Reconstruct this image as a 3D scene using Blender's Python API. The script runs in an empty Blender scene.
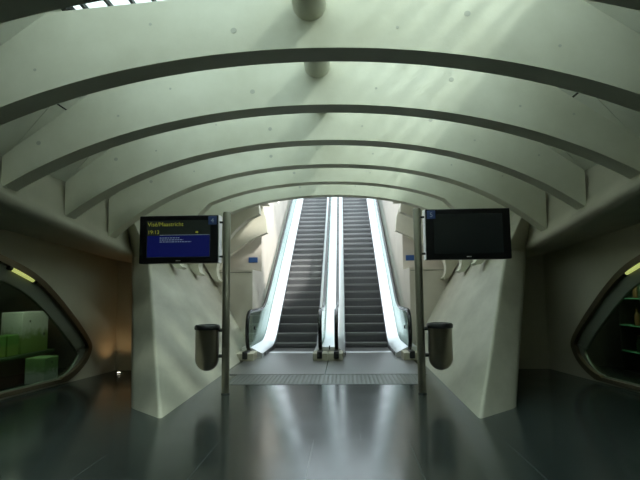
import bpy, bmesh, math, random
from mathutils import Vector, Matrix
random.seed(7)
SC = bpy.context.scene
C = SC.collection
PI = math.pi
T30 = math.tan(math.radians(30))

# ------------------------------------------------------------------ helpers
class MB:
    """collects geometry for ONE mesh object"""
    def __init__(self):
        self.bm = bmesh.new()
    def quad(self, pts, mi=0):
        vs = [self.bm.verts.new(p) for p in pts]
        f = self.bm.faces.new(vs); f.material_index = mi
        return f
    def box(self, x0, x1, y0, y1, z0, z1, mi=0):
        if x0 > x1: x0, x1 = x1, x0
        if y0 > y1: y0, y1 = y1, y0
        if z0 > z1: z0, z1 = z1, z0
        v = [self.bm.verts.new(p) for p in ((x0,y0,z0),(x1,y0,z0),(x1,y1,z0),(x0,y1,z0),(x0,y0,z1),(x1,y0,z1),(x1,y1,z1),(x0,y1,z1))]
        for q in ((0,3,2,1),(4,5,6,7),(0,1,5,4),(1,2,6,5),(2,3,7,6),(3,0,4,7)):
            f = self.bm.faces.new([v[i] for i in q]); f.material_index = mi
        return v
    def prism(self, pts, fn0, fn1, mi=0, mi_side=None):
        """polygon pts given in 2D, placed by fn0 and fn1, joined by side walls"""
        a = [self.bm.verts.new(fn0(p)) for p in pts]
        b = [self.bm.verts.new(fn1(p)) for p in pts]
        n = len(pts)
        f = self.bm.faces.new(a); f.material_index = mi
        f = self.bm.faces.new(b[::-1]); f.material_index = mi
        for i in range(n):
            j = (i+1) % n
            f = self.bm.faces.new((a[j], a[i], b[i], b[j])); f.material_index = mi if mi_side is None else mi_side
    def loft(self, rings, closed=True, caps=True, mi=0):
        R = [[self.bm.verts.new(p) for p in r] for r in rings]
        n = len(R[0])
        for k in range(len(R)-1):
            for i in range(n if closed else n-1):
                j = (i+1) % n
                f = self.bm.faces.new((R[k][i], R[k][j], R[k+1][j], R[k+1][i])); f.material_index = mi
        if caps and closed:
            f = self.bm.faces.new(R[0][::-1]); f.material_index = mi
            f = self.bm.faces.new(R[-1]); f.material_index = mi
    def cyl(self, p0, p1, r0, r1=None, n=24, mi=0):
        r1 = r0 if r1 is None else r1
        p0, p1 = Vector(p0), Vector(p1); d = (p1-p0).normalized()
        s = d.orthogonal().normalized(); t = d.cross(s)
        self.loft([[p + (s*math.cos(2*PI*i/n) + t*math.sin(2*PI*i/n))*r for i in range(n)] for p, r in ((p0, r0), (p1, r1))], mi=mi)
    def lathe(self, prof, cx, cy, n=40, mi=0):
        """prof: (radius, z) open profile, turned about the vertical through (cx, cy)"""
        rings = [[(cx + r*math.cos(2*PI*i/n), cy + r*math.sin(2*PI*i/n), z) for i in range(n)] for r, z in prof]
        self.loft(rings, caps=True, mi=mi)
    def build(self, name, mats, parent=None, bevel=0.0, smooth=35, seg=2):
        bmesh.ops.recalc_face_normals(self.bm, faces=self.bm.faces)
        me = bpy.data.meshes.new(name)
        self.bm.to_mesh(me); self.bm.free()
        for m in (mats if isinstance(mats, (list, tuple)) else [mats]): me.materials.append(m)
        o = bpy.data.objects.new(name, me); C.objects.link(o)
        if parent is not None: o.parent = parent
        if smooth:
            me.polygons.foreach_set('use_smooth', [True]*len(me.polygons))
            me.set_sharp_from_angle(angle=math.radians(smooth))
        if bevel:
            b = o.modifiers.new('bevel', 'BEVEL'); b.width = bevel; b.segments = seg; b.limit_method = 'ANGLE'; b.angle_limit = math.radians(40)
            b.harden_normals = False
        return o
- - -
▸ Written instruction: Find each line with the string "scene" and copy it out.

▸ Correct answer:
Reconstruct this image as a 3D scene using Blender's Python API. The script runs in an empty Blender scene.
SC = bpy.context.scene